AGI – Dopo 7 anni dall’inizio del procedimento, la procura di Trapani cambia idea e chiede “il non luogo a procedere” per i quattro membri dell’equipaggio di Iuventa, la nave dell’ong tedesca Jugend Rettet, accusati di favoreggiamento dell’immigrazione clandestina, e il dissequestro della nave. A sua volta il governo italiano, che si era costituito parte civile e aveva chiesto un risarcimento, a sua volta, si è rimesso alla decisione del gup del tribunale e ha abbandonato l’udienza di oggi 28 febbraio, proseguita con la presentazione delle memorie finali della difesa.
Nel processo definito il “più imponente e costoso” contro il soccorso in mare operato dalle ong, l’accusa, spiegano i legali della difesa, ha “ammesso la mancanza di credibilità dei principali testimoni e l’assenza di prove che dimostrino l’esistenza di un illecito da parte degli imputati”. L’accusa “ha osservato che l’udienza preliminare ha fornito ulteriori prove e informazioni rispetto a quelle precedentemente ottenute, il che ha portato a un cambiamento di posizione”. “Siamo soddisfatti – ha detto Francesca Cancellaro, legale degli imputati – ma i nostri argomenti non sono sovrapponibili a quelli della procura e li esporremo”.

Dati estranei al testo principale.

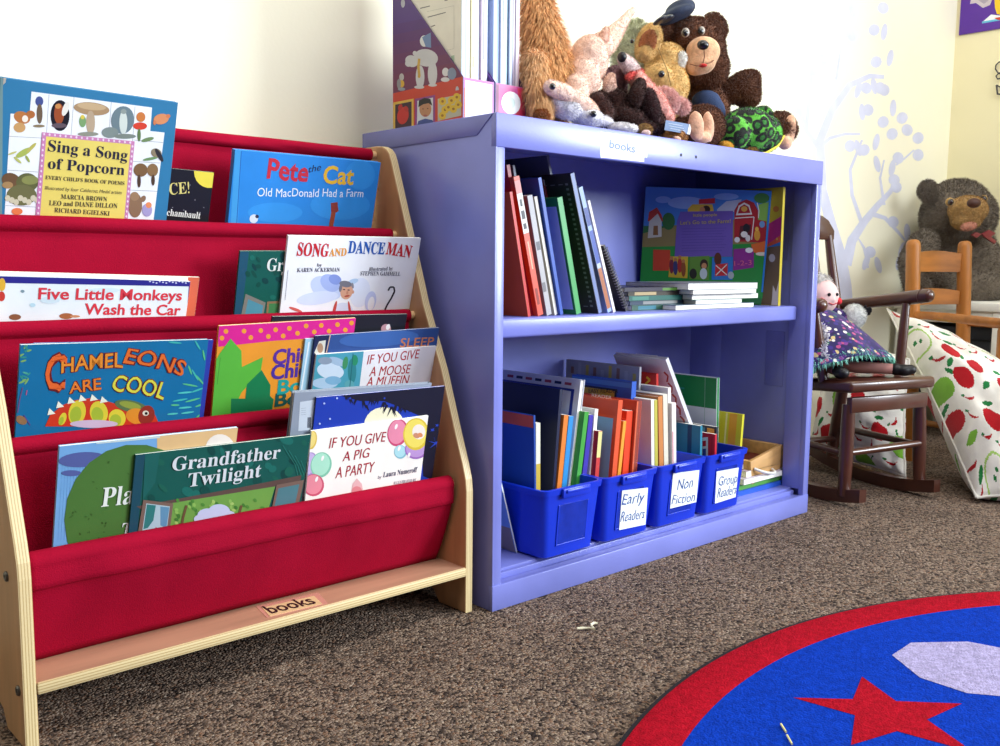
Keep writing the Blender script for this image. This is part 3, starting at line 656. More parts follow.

“Prove cruciali, come i dubbi sulla credibilità dei testimoni dell’accusa – spiega il team di legali – avrebbero dovuto essere affrontate durante la fase investigativa”. “Non è così – ha aggiunto Cancellaro in una nota – che funziona uno Stato di diritto. Le accuse dovrebbero essere formulate solo dopo un’indagine approfondita e la raccolta di tutte le prove disponibili. Iniziare un processo senza le dovute basi è ingiusto e comporta un onere indebito per gli imputati”.
I legali ricordano di aver presentato una mozione nel 2019, chiedendo l’archiviazione dell’indagine, fornendo “tutte le prove e il materiale su cui l’accusa sta ora basando la propria decisione, a distanza di anni”. “Mi sento – ha detto Dariush Beigui, uno degli imputati – sollevato e triste allo stesso tempo. Se la Procura avesse esaminato le prove fin dall’inizio, non sarebbe mai stata autorizzata a sequestrare la Iuventa e ci sarebbero stati risparmiati 7 anni di stress. Un occhio piange, l’altro ride”. Il caso Iuventa prese piede nell’estate del 2017, quando l’allora governo guidato da Paolo Gentiloni, ministro dell’Interno Marco Minniti, varò il “codice di condotta” per le ong impegnate nel soccorso in mare, descritto da Jugend Rettet (Giovani in soccorso) come “una vera e propria minaccia al loro operato in mare”. La ong, insieme ad altre, rifiutò di firmare il codice. Il successivo 2 agosto la nave venne sottoposta a sequestro per “assistenza alla migrazione illegale” e collusione con i trafficanti durante tre diverse operazioni di salvataggio avvenute durante il 2016 e il 2017.
“La Iuventa non avrebbe mai dovuto essere confiscata – ha affermato Sascha Girke, imputato di Iuventa – e le persone non sarebbero dovute essere lasciate a morire. Ora il tribunale di Trapani ha l’opportunità di fermare il tossico effetto di questa criminalizzazione della solidarietà, una situazione che non avrebbe mai dovuto essere permessa. Rivolgiamo un appello al tribunale affinchè lo faccia”. Per un’altra imputata, Kathrin Schmidt, Quello di oggi è stato “un passo importante verso la de-criminalizzazione del soccorso in mare”. “Tuttavia – ha sottolineato – dobbiamo essere chiari sul fatto che, a differenza del processo Iuventa, la lotta per la libertà di movimento non si sta nemmeno lontanamente concludendo. Le persone in movimento continuano ad affrontare una repressione sistematica e incarcerazioni di massa. Nessuno sarà libero finchè tutti saranno liberi!”.